The index closed last year at 3,151 points on December 31, 2015, before losing 530 points in three weeks.

The DFM index has now rallied almost 550 points, or 21 per cent, in a month. The index stood at 2,621.96 points, down 16.8 per cent YTD, on January 21, 2016.

Investors who may have taken positions in the market a month ago have potentially gained more than 20 per cent on their investments.

Prices of some shares on the Dubai bourse have surged almost 60 per cent in one month.

Gulf Navigation, which made a 2016 low of Dh0.56 per share on January 17, 2016, closed yesterday at Dh0.89 a share, marking a 59 per cent gain in a little over a month.

Gulf Finance House, which closed at Dh0.45 per share on January 17, closed at Dh0.7 per share yesterday (February 22), marking gains of more than 55 per cent in about a month.

Share price of market benchmark Emaar Properties fell down to a 52-week low of Dh4.22 per share on January 21, 2016. Yesterday’s closing price of an Emaar share (Dh5.75) marks a gain of more than 36 per cent from those levels.

Share price of Dubai Investments closed at Dh1.53 on January 27, and has surged more than 26 per cent since then, closing yesterday at Dh1.93 per share.

Investor sentiment, which had been dampened due to global oil prices slipping to a 13-year-low on January 26, 2016, has bounced back as oil prices have rallied remarkably from those lows.
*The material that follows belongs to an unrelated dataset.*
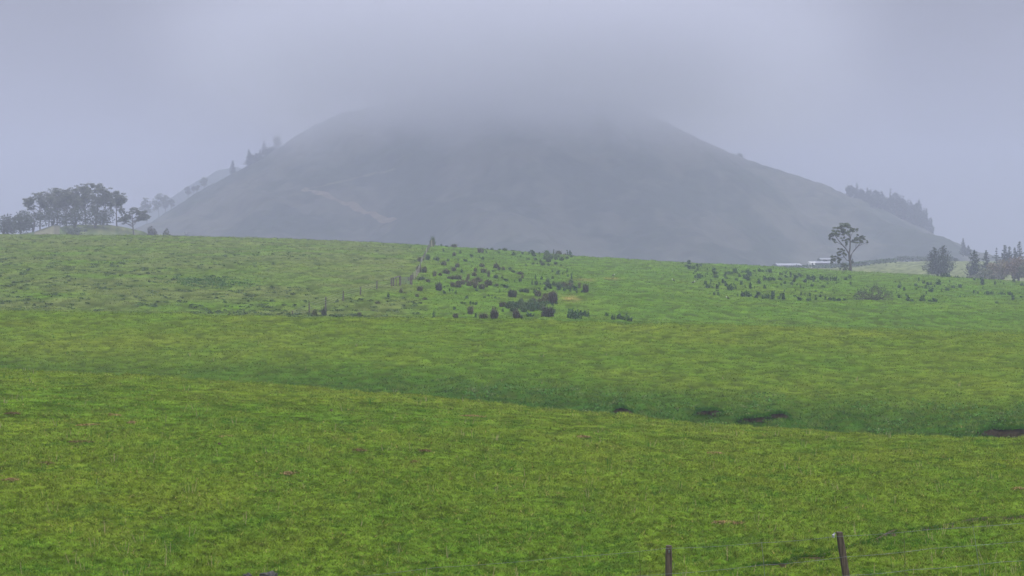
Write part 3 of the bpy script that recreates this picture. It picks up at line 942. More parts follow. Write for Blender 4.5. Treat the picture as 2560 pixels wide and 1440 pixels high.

Oil price rebounded as much as 7 per cent yesterday after the International Energy Agency (IEA) said in its medium-term outlook that US shale oil production was expected to fall by 600,000 barrels per day (bpd) this year, and another 200,000 bpd in 2017.

US benchmark West Texas Intermediate (WTI) hit $26.32 a barrel on February 10, close to a 13-year low of under $26.

A barrel of WTI is currently trading at $31.62, up 20 per cent from those lows.

Brent North Sea crude, which fell to $30.17 a barrel about 10 days ago, is currently trading at $34.47, up 15 per cent from the lows.

Supply and demand dynamics in the delicately-balanced oil market have resulted in a glut, pushing prices to multi-price lows.

Until recently, both Opec and non-Opec exporters of oil were seen pumping record levels of oil, adding to the glut in a low-demand market.